> _DATA_:
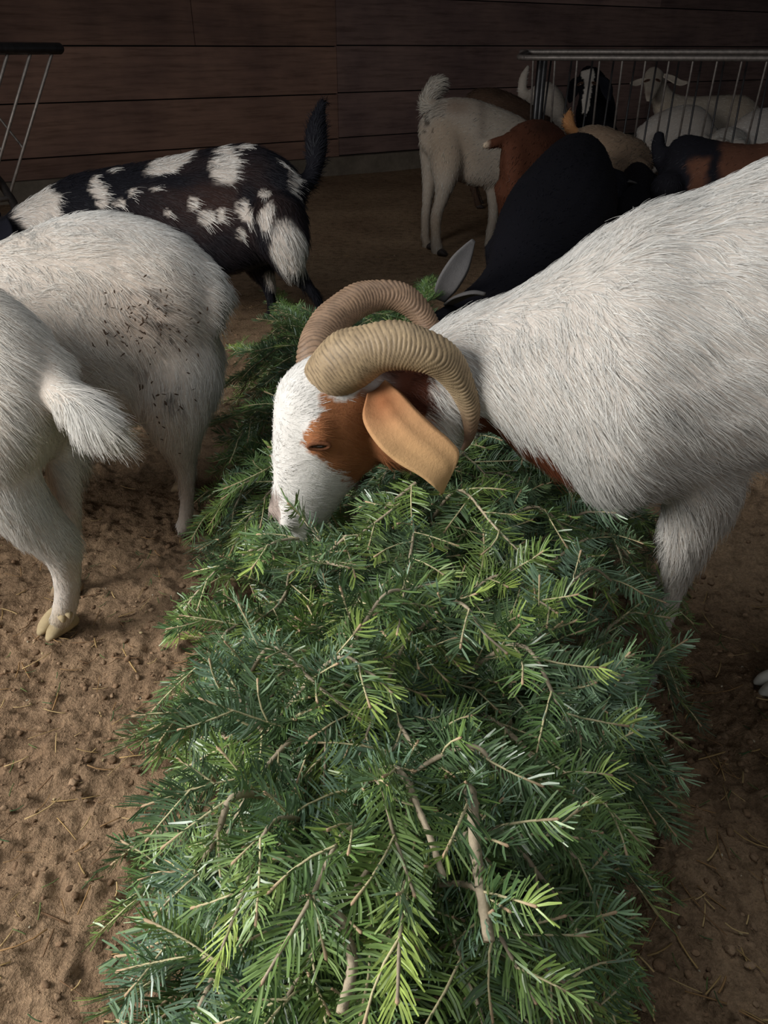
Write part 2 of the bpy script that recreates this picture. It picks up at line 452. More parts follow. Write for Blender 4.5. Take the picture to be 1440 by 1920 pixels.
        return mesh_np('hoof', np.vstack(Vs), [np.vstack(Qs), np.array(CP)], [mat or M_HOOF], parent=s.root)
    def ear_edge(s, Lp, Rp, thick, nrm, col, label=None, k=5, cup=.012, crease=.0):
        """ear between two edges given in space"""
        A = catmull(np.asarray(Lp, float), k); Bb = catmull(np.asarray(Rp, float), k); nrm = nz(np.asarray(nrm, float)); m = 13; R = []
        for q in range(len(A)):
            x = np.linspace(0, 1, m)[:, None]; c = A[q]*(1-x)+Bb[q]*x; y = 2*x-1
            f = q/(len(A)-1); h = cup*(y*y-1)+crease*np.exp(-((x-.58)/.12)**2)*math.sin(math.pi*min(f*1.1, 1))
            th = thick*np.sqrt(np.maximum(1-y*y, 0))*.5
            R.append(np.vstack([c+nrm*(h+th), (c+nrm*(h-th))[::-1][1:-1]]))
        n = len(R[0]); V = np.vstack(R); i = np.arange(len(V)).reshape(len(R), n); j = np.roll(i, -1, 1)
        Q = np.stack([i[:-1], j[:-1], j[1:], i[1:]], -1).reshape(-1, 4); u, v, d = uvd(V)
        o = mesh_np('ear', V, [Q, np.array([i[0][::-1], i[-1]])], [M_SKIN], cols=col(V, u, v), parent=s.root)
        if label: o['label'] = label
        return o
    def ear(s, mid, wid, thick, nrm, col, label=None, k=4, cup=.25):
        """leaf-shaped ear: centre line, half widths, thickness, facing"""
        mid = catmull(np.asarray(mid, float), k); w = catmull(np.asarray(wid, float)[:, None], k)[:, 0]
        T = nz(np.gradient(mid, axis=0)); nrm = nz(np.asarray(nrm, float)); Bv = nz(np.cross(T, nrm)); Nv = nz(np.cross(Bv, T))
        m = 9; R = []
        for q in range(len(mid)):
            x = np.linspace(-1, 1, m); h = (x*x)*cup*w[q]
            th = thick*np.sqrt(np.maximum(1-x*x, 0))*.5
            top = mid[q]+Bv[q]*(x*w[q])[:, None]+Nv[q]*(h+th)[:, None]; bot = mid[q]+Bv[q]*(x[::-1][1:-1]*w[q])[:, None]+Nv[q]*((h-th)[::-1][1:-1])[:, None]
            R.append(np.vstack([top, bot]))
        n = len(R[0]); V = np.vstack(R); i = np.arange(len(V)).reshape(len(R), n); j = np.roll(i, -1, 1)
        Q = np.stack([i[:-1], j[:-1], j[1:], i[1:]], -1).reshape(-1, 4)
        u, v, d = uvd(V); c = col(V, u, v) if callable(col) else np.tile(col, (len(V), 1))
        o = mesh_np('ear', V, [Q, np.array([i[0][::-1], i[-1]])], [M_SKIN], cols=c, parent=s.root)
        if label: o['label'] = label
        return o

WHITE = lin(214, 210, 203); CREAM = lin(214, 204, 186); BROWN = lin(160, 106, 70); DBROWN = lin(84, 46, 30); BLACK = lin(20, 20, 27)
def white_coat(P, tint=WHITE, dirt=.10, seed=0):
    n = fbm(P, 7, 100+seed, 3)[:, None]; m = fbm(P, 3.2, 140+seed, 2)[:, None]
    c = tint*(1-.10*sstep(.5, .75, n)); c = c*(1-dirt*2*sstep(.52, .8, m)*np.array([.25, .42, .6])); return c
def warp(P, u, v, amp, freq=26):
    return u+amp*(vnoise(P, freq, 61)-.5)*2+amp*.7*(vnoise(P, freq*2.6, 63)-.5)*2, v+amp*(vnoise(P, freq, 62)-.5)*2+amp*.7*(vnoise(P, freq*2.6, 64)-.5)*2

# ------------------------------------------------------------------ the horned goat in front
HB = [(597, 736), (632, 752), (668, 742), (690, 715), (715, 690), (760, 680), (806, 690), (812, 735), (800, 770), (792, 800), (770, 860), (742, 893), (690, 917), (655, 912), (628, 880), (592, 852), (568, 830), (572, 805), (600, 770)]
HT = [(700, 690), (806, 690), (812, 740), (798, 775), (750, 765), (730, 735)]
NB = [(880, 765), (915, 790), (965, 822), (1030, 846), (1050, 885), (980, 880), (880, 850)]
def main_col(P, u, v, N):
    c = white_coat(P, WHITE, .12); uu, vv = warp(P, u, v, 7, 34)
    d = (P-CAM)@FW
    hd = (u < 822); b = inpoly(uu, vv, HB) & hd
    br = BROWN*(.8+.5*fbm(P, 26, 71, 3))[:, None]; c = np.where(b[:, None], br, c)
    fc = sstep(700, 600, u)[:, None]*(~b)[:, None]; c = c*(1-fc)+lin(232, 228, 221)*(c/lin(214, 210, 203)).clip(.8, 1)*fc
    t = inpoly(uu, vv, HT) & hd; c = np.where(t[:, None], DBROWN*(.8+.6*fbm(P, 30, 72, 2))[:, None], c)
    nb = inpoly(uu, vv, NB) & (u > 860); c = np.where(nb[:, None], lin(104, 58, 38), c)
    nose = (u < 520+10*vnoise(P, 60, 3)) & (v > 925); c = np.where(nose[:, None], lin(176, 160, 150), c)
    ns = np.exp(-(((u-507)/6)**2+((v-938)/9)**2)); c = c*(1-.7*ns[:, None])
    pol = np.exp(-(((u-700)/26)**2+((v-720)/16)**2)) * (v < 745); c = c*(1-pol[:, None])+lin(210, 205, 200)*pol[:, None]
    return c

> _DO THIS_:
Repeat the data exactly, dropping every picture it holds.

> _SOLVED PROBLEM_:
Write part 2 of the bpy script that recreates this picture. It picks up at line 452. More parts follow. Write for Blender 4.5. Take the picture to be 1440 by 1920 pixels.
        return mesh_np('hoof', np.vstack(Vs), [np.vstack(Qs), np.array(CP)], [mat or M_HOOF], parent=s.root)
    def ear_edge(s, Lp, Rp, thick, nrm, col, label=None, k=5, cup=.012, crease=.0):
        """ear between two edges given in space"""
        A = catmull(np.asarray(Lp, float), k); Bb = catmull(np.asarray(Rp, float), k); nrm = nz(np.asarray(nrm, float)); m = 13; R = []
        for q in range(len(A)):
            x = np.linspace(0, 1, m)[:, None]; c = A[q]*(1-x)+Bb[q]*x; y = 2*x-1
            f = q/(len(A)-1); h = cup*(y*y-1)+crease*np.exp(-((x-.58)/.12)**2)*math.sin(math.pi*min(f*1.1, 1))
            th = thick*np.sqrt(np.maximum(1-y*y, 0))*.5
            R.append(np.vstack([c+nrm*(h+th), (c+nrm*(h-th))[::-1][1:-1]]))
        n = len(R[0]); V = np.vstack(R); i = np.arange(len(V)).reshape(len(R), n); j = np.roll(i, -1, 1)
        Q = np.stack([i[:-1], j[:-1], j[1:], i[1:]], -1).reshape(-1, 4); u, v, d = uvd(V)
        o = mesh_np('ear', V, [Q, np.array([i[0][::-1], i[-1]])], [M_SKIN], cols=col(V, u, v), parent=s.root)
        if label: o['label'] = label
        return o
    def ear(s, mid, wid, thick, nrm, col, label=None, k=4, cup=.25):
        """leaf-shaped ear: centre line, half widths, thickness, facing"""
        mid = catmull(np.asarray(mid, float), k); w = catmull(np.asarray(wid, float)[:, None], k)[:, 0]
        T = nz(np.gradient(mid, axis=0)); nrm = nz(np.asarray(nrm, float)); Bv = nz(np.cross(T, nrm)); Nv = nz(np.cross(Bv, T))
        m = 9; R = []
        for q in range(len(mid)):
            x = np.linspace(-1, 1, m); h = (x*x)*cup*w[q]
            th = thick*np.sqrt(np.maximum(1-x*x, 0))*.5
            top = mid[q]+Bv[q]*(x*w[q])[:, None]+Nv[q]*(h+th)[:, None]; bot = mid[q]+Bv[q]*(x[::-1][1:-1]*w[q])[:, None]+Nv[q]*((h-th)[::-1][1:-1])[:, None]
            R.append(np.vstack([top, bot]))
        n = len(R[0]); V = np.vstack(R); i = np.arange(len(V)).reshape(len(R), n); j = np.roll(i, -1, 1)
        Q = np.stack([i[:-1], j[:-1], j[1:], i[1:]], -1).reshape(-1, 4)
        u, v, d = uvd(V); c = col(V, u, v) if callable(col) else np.tile(col, (len(V), 1))
        o = mesh_np('ear', V, [Q, np.array([i[0][::-1], i[-1]])], [M_SKIN], cols=c, parent=s.root)
        if label: o['label'] = label
        return o

WHITE = lin(214, 210, 203); CREAM = lin(214, 204, 186); BROWN = lin(160, 106, 70); DBROWN = lin(84, 46, 30); BLACK = lin(20, 20, 27)
def white_coat(P, tint=WHITE, dirt=.10, seed=0):
    n = fbm(P, 7, 100+seed, 3)[:, None]; m = fbm(P, 3.2, 140+seed, 2)[:, None]
    c = tint*(1-.10*sstep(.5, .75, n)); c = c*(1-dirt*2*sstep(.52, .8, m)*np.array([.25, .42, .6])); return c
def warp(P, u, v, amp, freq=26):
    return u+amp*(vnoise(P, freq, 61)-.5)*2+amp*.7*(vnoise(P, freq*2.6, 63)-.5)*2, v+amp*(vnoise(P, freq, 62)-.5)*2+amp*.7*(vnoise(P, freq*2.6, 64)-.5)*2

# ------------------------------------------------------------------ the horned goat in front
HB = [(597, 736), (632, 752), (668, 742), (690, 715), (715, 690), (760, 680), (806, 690), (812, 735), (800, 770), (792, 800), (770, 860), (742, 893), (690, 917), (655, 912), (628, 880), (592, 852), (568, 830), (572, 805), (600, 770)]
HT = [(700, 690), (806, 690), (812, 740), (798, 775), (750, 765), (730, 735)]
NB = [(880, 765), (915, 790), (965, 822), (1030, 846), (1050, 885), (980, 880), (880, 850)]
def main_col(P, u, v, N):
    c = white_coat(P, WHITE, .12); uu, vv = warp(P, u, v, 7, 34)
    d = (P-CAM)@FW
    hd = (u < 822); b = inpoly(uu, vv, HB) & hd
    br = BROWN*(.8+.5*fbm(P, 26, 71, 3))[:, None]; c = np.where(b[:, None], br, c)
    fc = sstep(700, 600, u)[:, None]*(~b)[:, None]; c = c*(1-fc)+lin(232, 228, 221)*(c/lin(214, 210, 203)).clip(.8, 1)*fc
    t = inpoly(uu, vv, HT) & hd; c = np.where(t[:, None], DBROWN*(.8+.6*fbm(P, 30, 72, 2))[:, None], c)
    nb = inpoly(uu, vv, NB) & (u > 860); c = np.where(nb[:, None], lin(104, 58, 38), c)
    nose = (u < 520+10*vnoise(P, 60, 3)) & (v > 925); c = np.where(nose[:, None], lin(176, 160, 150), c)
    ns = np.exp(-(((u-507)/6)**2+((v-938)/9)**2)); c = c*(1-.7*ns[:, None])
    pol = np.exp(-(((u-700)/26)**2+((v-720)/16)**2)) * (v < 745); c = c*(1-pol[:, None])+lin(210, 205, 200)*pol[:, None]
    return c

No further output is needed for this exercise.